Calls are ranked 1, 2, and 3, depending on severity, and ALS units are always dispatched to rank 1 calls. Rank 2 and 3 may be handled by basic life support units, such as Wakefield Ambulance. ALS calls are dispatched based on the available unit closest to the call, but Basic Life Support service calls may go to either type of unit, depending on availability. Wakefield works with Susquehanna Valley and has a joint billing agreement with the agency, but it does not have an agreement with LEMSA.

May discredits rumors that LEMSA is not willing to work with Wakefield.

"I am willing, if it's a traditional joint billing arrangement, to do joint billing," May said.

Area supervisors in Fulton and Colerain townships have passed motions in support of Susquehanna Valley. One factor they have discussed in making their decisions is the desire to keep Wakefield Ambulance viable.

Working out an answer for the region is not coming easily to the Intermunicipal Council.

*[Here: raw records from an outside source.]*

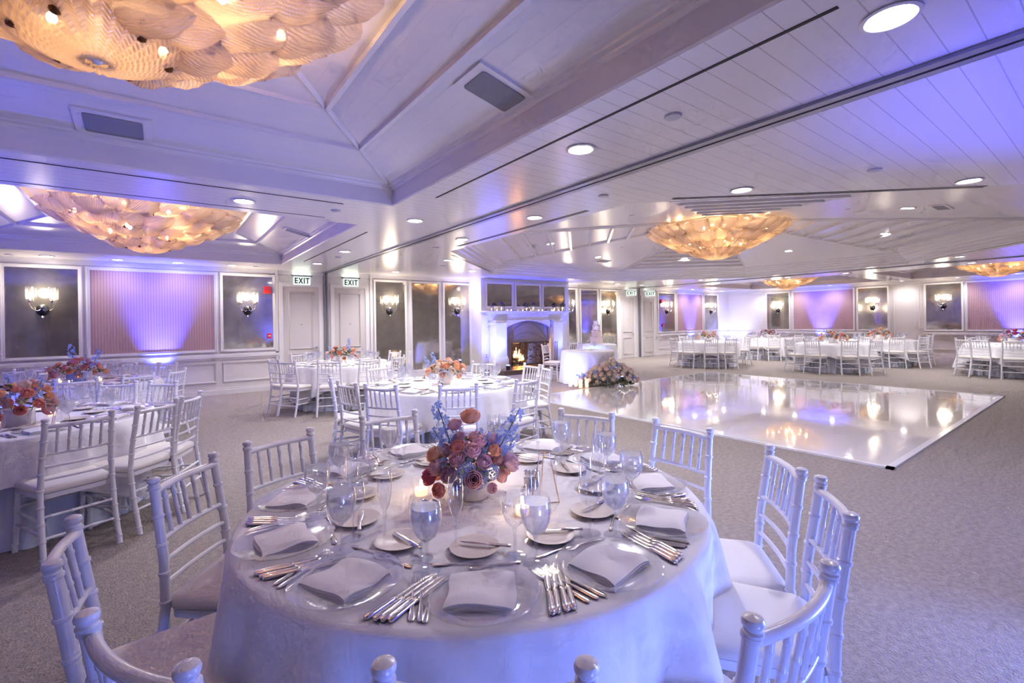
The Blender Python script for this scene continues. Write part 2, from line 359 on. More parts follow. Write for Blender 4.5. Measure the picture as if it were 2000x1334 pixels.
# ------------------------------------------------------------------ wall panelling
def frame(mb, x0, x1, z0, z1, w_=.06, d=.03, y=0, inner=.02):
    """picture-frame moulding in the XZ plane standing off the wall towards -y"""
    for k0, k1, dd in ((0, w_, d), (w_*.55, w_*.85, d+.012)):
        mb.box(x0-k1, y-dd, z0-k1, x1+k1, y, z0-k0).box(x0-k1, y-dd, z1+k0, x1+k1, y, z1+k1)
        mb.box(x0-k1, y-dd, z0-k0, x0-k0, y, z1+k0).box(x1+k0, y-dd, z0-k0, x1+k1, y, z1+k0)
    return mb
def wallpanel(kind, label, x0, x1, z0, z1, wall, group=None, y=None):
    """a mirror or fabric panel in its moulded frame; wall 'B' = far wall (x range), 'R' = right wall (y range, x0 > x1)"""
    wd = abs(x1-x0); hh = z1-z0
    f = frame(MB(), -wd/2, wd/2, 0, hh).mesh('frame', M['trim'], False)
    g = MB().box(-wd/2, -.012, 0, wd/2, 0, hh).mesh('pane', M['mirror'] if kind == 'mirror' else M['pink'], False)
    nm, cat, pn = ('wall_mirror', 'mirror', 'mirror_glass') if kind == 'mirror' else ('fabric_wall_panel', 'wall panel', 'ribbed_fabric')
    if wall == 'B': loc, rz = ((x0+x1)/2, Y1 if y is None else y, z0), 0
    else: loc, rz = (X1, (x0+x1)/2, z0), -math.pi/2
    return thing(nm, [('frame', f), (pn, g)], label, cat, loc, rz, group)
Z0, Z1 = .98, 2.6
for a, b, l in ((-2.23, -1.27, 'antiqued wall mirror at the far left, left of the big pink panel'), (1.06, 2.04, 'antiqued wall mirror left of the first EXIT door, with a red alarm'),
                (16.64, 17.78, 'antiqued wall mirror right of the far EXIT doors, with a red alarm'), (20.12, 21.24, 'antiqued wall mirror beside the blue lit far corner, on its left')):
    wallpanel('mirror', l, a, b, Z0, Z1, 'B')
wallpanel('panel', 'large pink ribbed fabric panel on the left wall, lit blue in its middle', -1.103, .894, Z0, Z1, 'B')
wallpanel('panel', 'narrow looking pink fabric panel on the far wall left of the corner', 17.98, 19.92, Z0, Z1, 'B')
for a, b, l in ((4.48, 5.30, 'tall mirror with a sconce, right of the second left EXIT door'), (5.51, 6.33, 'tall plain mirror between the two sconce mirrors left of the fireplace'),
                (6.52, 7.37, 'tall mirror with a sconce, next to the fireplace on its left'), (11.0, 11.81, 'tall mirror just right of the fireplace, partly hidden by the mantel'),
                (12.07, 12.9, 'tall plain mirror behind the wedding cake'), (13.12, 13.99, 'tall mirror with a sconce, left of the far EXIT doors')):
    wallpanel('mirror', l, a, b, .2, 2.6, 'B')
for a, b, l in ((7.6, 8.49, 'left'), (8.67, 9.59, 'middle'), (9.77, 10.68, 'right')):
    wallpanel('mirror', f'square antiqued mirror above the mantel, {l} one of three', a, b, 1.96, 2.62, 'B', y=11.35)
for a, b, l in ((10.11, 9.17, 'antiqued mirror with a sconce on the right wall, nearest the corner'), (6.6, 5.66, 'antiqued mirror with a sconce, left of the blank white wall section'),
                (4.53, 3.59, 'antiqued mirror with a sconce, right of the blank white wall section'), (1.04, .1, 'antiqued mirror on the right wall past the last pink panel')):
    wallpanel('mirror', l, a, b, Z0, Z1, 'R')
wallpanel('panel', 'wide pink fabric panel on the right wall with a vertical seam', 8.98, 6.77, Z0, Z1, 'R')
wallpanel('panel', 'pink fabric panel at the right edge of the photo, blue lit', 3.43, 1.2, Z0, Z1, 'R')
# chair rails, wainscot mouldings, baseboards
def rail(x0, x1, y=Y1):
    return MB().box(x0, y-.05, .80, x1, y, .86).box(x0, y-.03, .76, x1, y, .80).box(x0, y-.035, .86, x1, y, .885).box(x0, y-.02, .10, x1, y, .14).box(x0, y-.03, 0, x1, y, .10)
rb = rail(X0, 2.16); frame(rb, -3.3, -1.25, .3, .66, .035, .018, Y1); frame(rb, -1.1, .89, .3, .66, .035, .018, Y1); frame(rb, 1.08, 2.02, .3, .66, .035, .018, Y1)
struct('trim_3', rb.mesh('wainscot_left', M['trim'], False))
rb = rail(16.42, X1)
for a, b in ((16.64, 17.78), (17.98, 19.92), (20.12, 21.24)): frame(rb, a, b, .3, .66, .035, .018, Y1)
struct('trim_4', rb.mesh('wainscot_far', M['trim'], False))
rb = MB()
for a, b in ((-11.95, -5.6), (-4.6, 1.3)):
    rb2 = rail(a, b, 0); rb.v += []; base = len(rb.v); rb.v += rb2.v; rb.f += [tuple(base+i for i in f) for f in rb2.f]
for a, b in ((-10.11, -9.17), (-8.98, -6.77), (-6.6, -5.7), (-4.53, -3.59), (-3.43, -1.2)): frame(rb, a, b, .3, .66, .035, .018, 0)
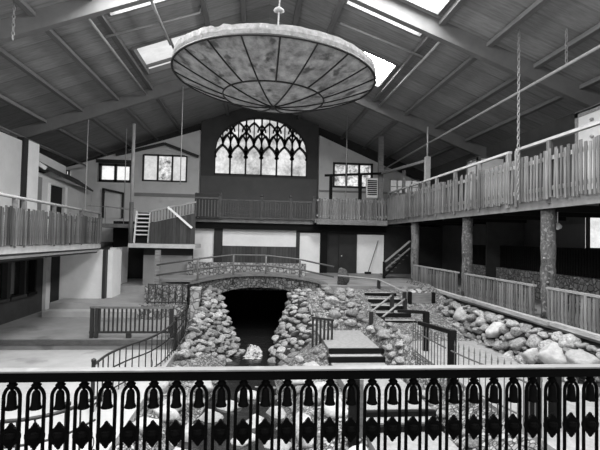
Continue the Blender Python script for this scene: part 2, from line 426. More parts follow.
# tracery: six lancets, interlaced arcs above
tr = MB(); bay = (wx1-wx0)/6
def inside(x, z): return wx0-.02 <= x <= wx1+.02 and z <= archz(x)+.03
def poly(pts, w, d=.16):
    run = []
    for p in pts:
        if inside(*p): run.append(p)
        else:
            seg(run, w, d); run = []
    seg(run, w, d)
def seg(run, w, d):
    for a, b in zip(run, run[1:]):
        tr.bar((a[0], YW+.14, a[1]), (b[0], YW+.14, b[1]), d, w, up=(0, 1, 0)) if False else tr.bar((a[0], YW+.14, a[1]), (b[0], YW+.14, b[1]), w, d, up=(0, 1, 0))
zs = 8.55      # springing of the lancets
def lancet(cx, hw, z0, h, w):
    for s_ in (-1, 1):
        pts = []
        for i in range(9):
            t = i/8; pts.append((cx + s_*hw*(1 - t**1.9), z0 + h*t**.9*1.0))
        poly(pts, w)
for k in range(7):
    x = wx0 + bay*k
    poly([(x, wz0 + (11.4-wz0)*i/24) for i in range(25)], .11 if 0 < k < 6 else .14)
for k in range(6):
    c = wx0 + bay*(k+.5)
    lancet(c, bay/2, zs, .80, .14)
    # cusps on the jambs of each lancet
    for s_ in (-1, 1): poly([(c+s_*bay*.5, zs-.02), (c+s_*bay*.38, zs+.05), (c+s_*bay*.44, zs+.16)], .07)
    poly([(c, zs+.75 + .1*i) for i in range(24)], .07)
    for q in (-.25, .25):
        lancet(c+q*bay, bay*.25, 9.45, .55, .11)
for k in range(1, 6):
    x = wx0 + bay*k
    lancet(x, bay/2, 9.25, .95, .12)
    lancet(x, bay*.25, 10.2, .45, .10)
    poly([(x-.10, 9.05), (x, 9.3), (x+.10, 9.05), (x, 8.85), (x-.10, 9.05)], .12)
for k in range(6):
    c = wx0 + bay*(k+.5); lancet(c, bay/2, 10.0, .8, .11)
poly([(wx0, wz0+.05), (wx1, wz0+.05)], .12)
rim = [(wx0 + (wx1-wx0)*i/60, archz(wx0 + (wx1-wx0)*i/60)-.03) for i in range(61)]
seg(rim, .12, .2)
P('tracery', tr, M['dark_trim'], win)
# wings of the far wall, with gable windows
def wtop(x): return 10.05 - .42*(x-3.86) if x > 0 else 10.06 - .332*(-3.46-x)
S('wall_far_upper', MB().prism_xz([(XL, 6), (11, 6), (11, rz(11)), (RX, rz(RX)), (XL, rz(XL))], 28.4, 28.58), M['wall_dark'])
def wing(name, x0, x1, y, wins, m):
    """a wall in x0..x1 at depth y up to the roof, with rectangular openings (x0,x1,z0,z1) left free"""
    mb = MB(); cuts = sorted({x0, x1} | {v for w in wins for v in w[:2]})
    for a, b in zip(cuts, cuts[1:]):
        w = [q for q in wins if q[0] <= a + 1e-6 and q[1] >= b - 1e-6]
        spans = []
        if w: spans = [(0.9, 0.9, w[0][2], w[0][2]), (w[0][3], w[0][3], wtop(a), wtop(b))]
        else: spans = [(0.9, 0.9, wtop(a), wtop(b))]
        for za0, zb0, za1, zb1 in spans:
            mb.add([(x, yy, z) for yy in (y, y+.46) for x, z in ((a, za0), (b, zb0), (b, zb1), (a, za1))],
                   [(0,1,2,3),(7,6,5,4),(0,4,5,1),(1,5,6,2),(2,6,7,3),(3,7,4,0)])
    return S(name, mb, m)
YG = 27.55
LW = [(-9.36, -7.36, 6.72, 7.86), (-6.79, -4.16, 6.86, 8.48)]
RW = [(4.73, 7.24, 6.86, 8.40), (8.35, 10.3, 6.55, 7.5)]
wing('wall_far_left', XL, -3.45, YG, LW, M['wall_pale'])
wing('wall_far_right', 3.85, 10.9, YG, RW, M['wall_pale'])
def window(nm, x0, x1, z0, z1, panes, panem, framem, fw=.10, y=YG, grid=None, label=None):
    w = bpy.data.objects.new(nm, None); link(w); w['kind'] = 'structure'; ORG[w.name] = Vector((0, 0, 0))
    if label: w['label'] = label
    step = (x1-x0)/panes
    for k in range(panes):
        mb = MB().add([(x0+step*k, y+.15, z0), (x0+step*(k+1), y+.15, z0), (x0+step*(k+1), y+.15, z1), (x0+step*k, y+.15, z1)], [(0,1,2,3)])
        P('pane', mb, panem[k % len(panem)], w)
    fr = MB()
    for k in range(panes+1): fr.box(x0+step*k-fw/2, y-.04, z0-fw/2, x0+step*k+fw/2, y+.12, z1+fw/2)
    fr.box(x0-fw/2, y-.04, z0-fw/2, x1+fw/2, y+.12, z0+fw/2); fr.box(x0-fw/2, y-.04, z1-fw/2, x1+fw/2, y+.12, z1+fw/2)
    if grid:
        for i in range(1, grid[0]): xx = x0+(x1-x0)*i/grid[0]; fr.box(xx-.02, y+.05, z0, xx+.02, y+.1, z1)
        for i in range(1, grid[1]): zz = z0+(z1-z0)*i/grid[1]; fr.box(x0, y+.05, zz-.02, x1, y+.1, zz+.02)
    P('window_frame', fr, framem, w)
window('window_21', -9.2, -7.45, 6.80, 7.76, 2, [M['curtain']], M['dark_trim'], .14, label='two-pane window in a dark frame')
window('window_22', -6.74, -4.2, 6.9, 8.44, 3, [M['misty'], M['trees'], M['misty']], M['dark_trim'], .09, label='three-pane gable window left of the gothic window')
window('window_23', 4.78, 7.2, 6.9, 8.36, 3, [M['trees'], M['trees'], M['trees']], M['dark_trim'], .12, label='three-pane window behind the pergola')
window('window_24', 8.39, 10.26, 6.6, 7.46, 4, [M['hazy']], M['wall_pale'], .06, grid=(4, 2))
S('wall_far_panel', MB().box(-3.4, YW-.06, 4.7, 3.8, YW-.002, 7.36), M['wall_lower'])
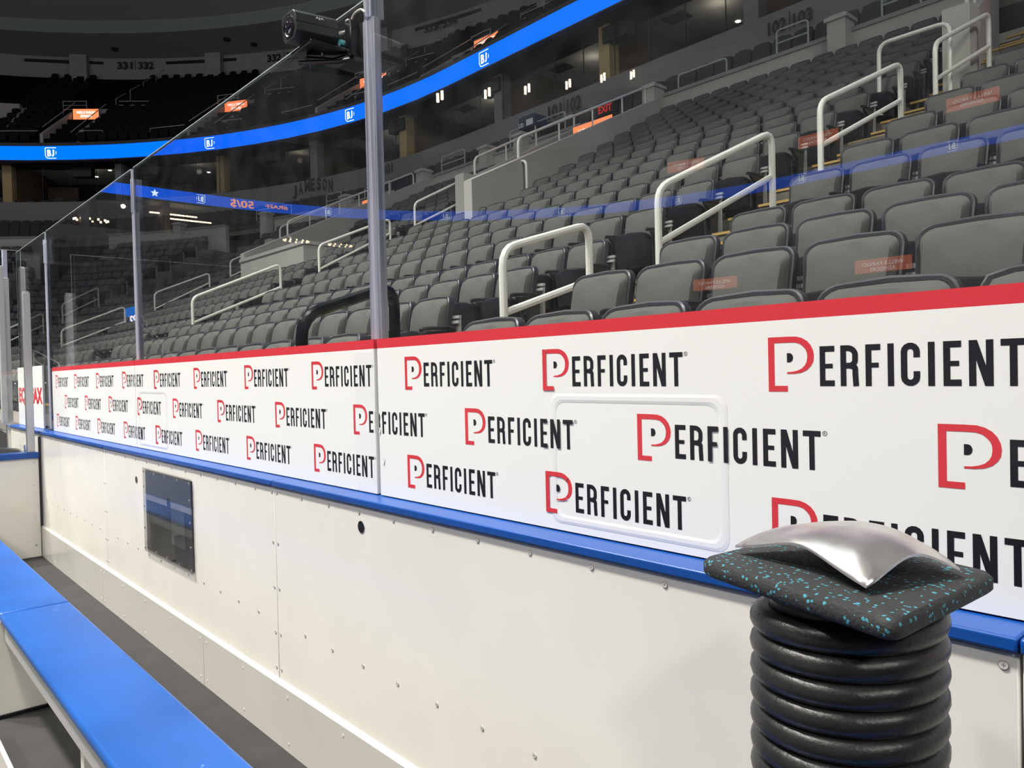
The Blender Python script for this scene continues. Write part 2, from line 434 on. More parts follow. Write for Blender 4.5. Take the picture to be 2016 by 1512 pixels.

"It's really complicated. It seems to me ... we need to get all parties who provide EMS service of any kind in the same room and have them hammer something out even if it takes 10 meetings," Bart Township Supervisor Calvin Keene said.

Keene was named to be one of the members of a committee that will do just that, then make a recommendation to the council.

LEMSA's May encouraged the group to select his agency.

"I don't know why this is a tough decision," May said. "I'm offering you more than you have now."

The Intermunicipal Council's committee will meet on Tuesday, April 30, to talk more about the issue, which will likely be discussed again at the full group's next meeting on May 21.